[Dataset records]:
──────────
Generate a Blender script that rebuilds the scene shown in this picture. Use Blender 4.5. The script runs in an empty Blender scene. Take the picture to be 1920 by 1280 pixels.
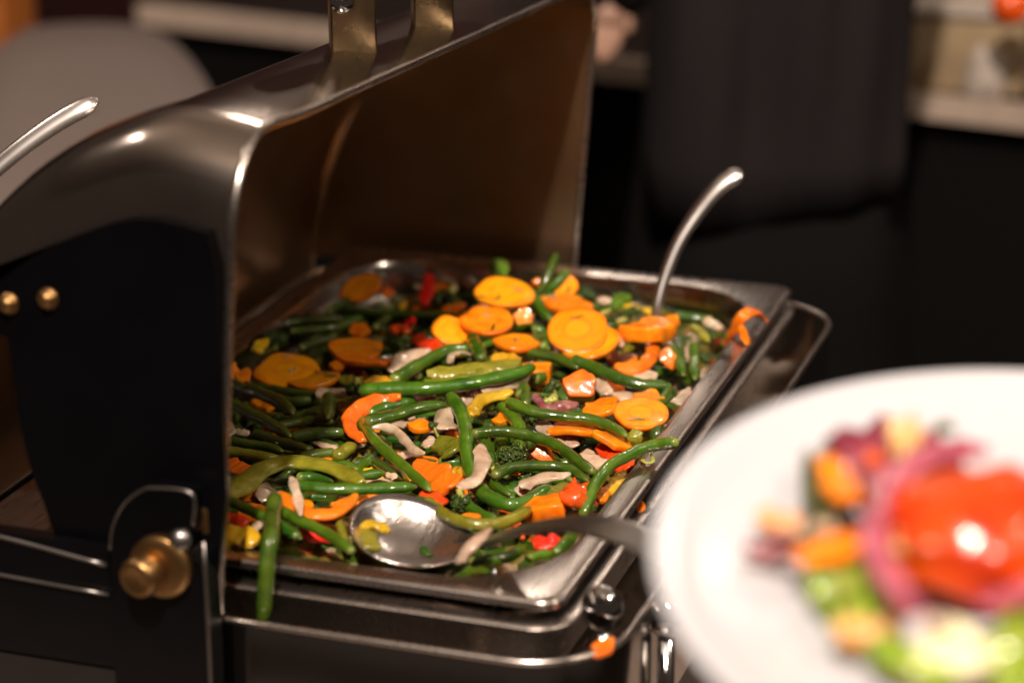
import bpy, bmesh, math, random
from mathutils import Vector as V, Matrix, noise
random.seed(7)
sc = bpy.context.scene
COL = sc.collection

# ------------------------------------------------------------------ camera
F_PX = 4429.46
PITCH, YAW, ROLL = 0.33261803, -0.328686354, 0.005954
CAM = V((0.31355342, -0.988890477, 0.493293574))
YW = YAW
fwd = V((math.sin(YW) * math.cos(PITCH), math.cos(YW) * math.cos(PITCH), -math.sin(PITCH)))
rt0 = V((math.cos(YW), -math.sin(YW), 0)); up0 = rt0.cross(fwd)
RT = rt0 * math.cos(ROLL) - up0 * math.sin(ROLL); UP = rt0 * math.sin(ROLL) + up0 * math.cos(ROLL)
cd = bpy.data.cameras.new("camera"); cam = bpy.data.objects.new("camera", cd); COL.objects.link(cam)
m = Matrix((RT, UP, -fwd)).transposed().to_4x4(); m.translation = CAM
cam.matrix_world = m
cd.sensor_width = 36; cd.lens = F_PX * 36 / 1920; cd.clip_start = 0.02; cd.clip_end = 60
cd.dof.use_dof = True; cd.dof.focus_distance = 1.33; cd.dof.aperture_fstop = 3.8; cd.dof.aperture_blades = 0
sc.camera = cam

# ------------------------------------------------------------------ world and lamps
w = bpy.data.worlds.new("World"); sc.world = w; w.use_nodes = True
w.node_tree.nodes["Background"].inputs[0].default_value = (0.30, 0.22, 0.17, 1)
w.node_tree.nodes["Background"].inputs[1].default_value = 0.13

def lamp(name, kind, loc, target, energy, col, size=0.1, spot=None):
    l = bpy.data.lights.new(name, kind); l.energy = energy; l.color = col
    if kind == 'AREA': l.shape = 'DISK'; l.size = size
    else: l.shadow_soft_size = size
    if spot: l.spot_size = math.radians(spot); l.spot_blend = 0.5
    o = bpy.data.objects.new(name, l); COL.objects.link(o); o.location = loc
    d = V(target) - V(loc); o.rotation_euler = d.to_track_quat('-Z', 'Y').to_euler()
    return o
WARM = (1.0, 0.84, 0.70)
lamp("downlight_key", 'AREA', (0.42, -1.85, 2.70), (-0.1, 0.25, 0), 190, WARM, 0.10)
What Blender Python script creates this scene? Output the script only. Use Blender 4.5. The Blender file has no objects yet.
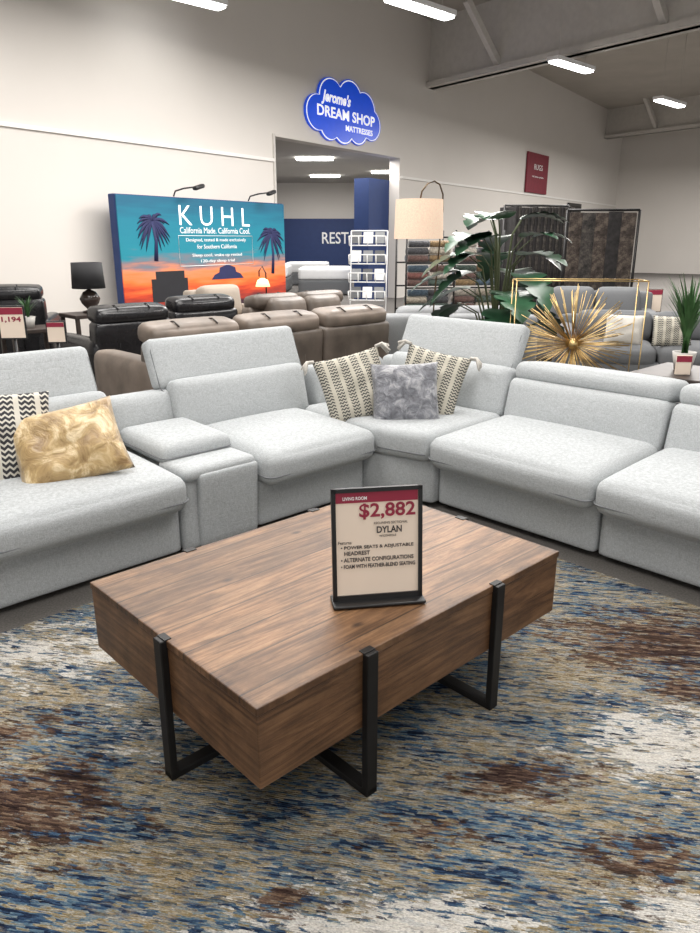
──────────
[Short exercise]: Using the records above, gather all lines where the string "Blender" is present.

[Expected answer]:
Generate a Blender script that rebuilds the scene shown in this picture. Use Blender 4.5. The script runs in an empty Blender scene. Take the picture to be 1920 by 1280 pixels.
What Blender Python script creates this scene? Output the script only. Use Blender 4.5. The Blender file has no objects yet.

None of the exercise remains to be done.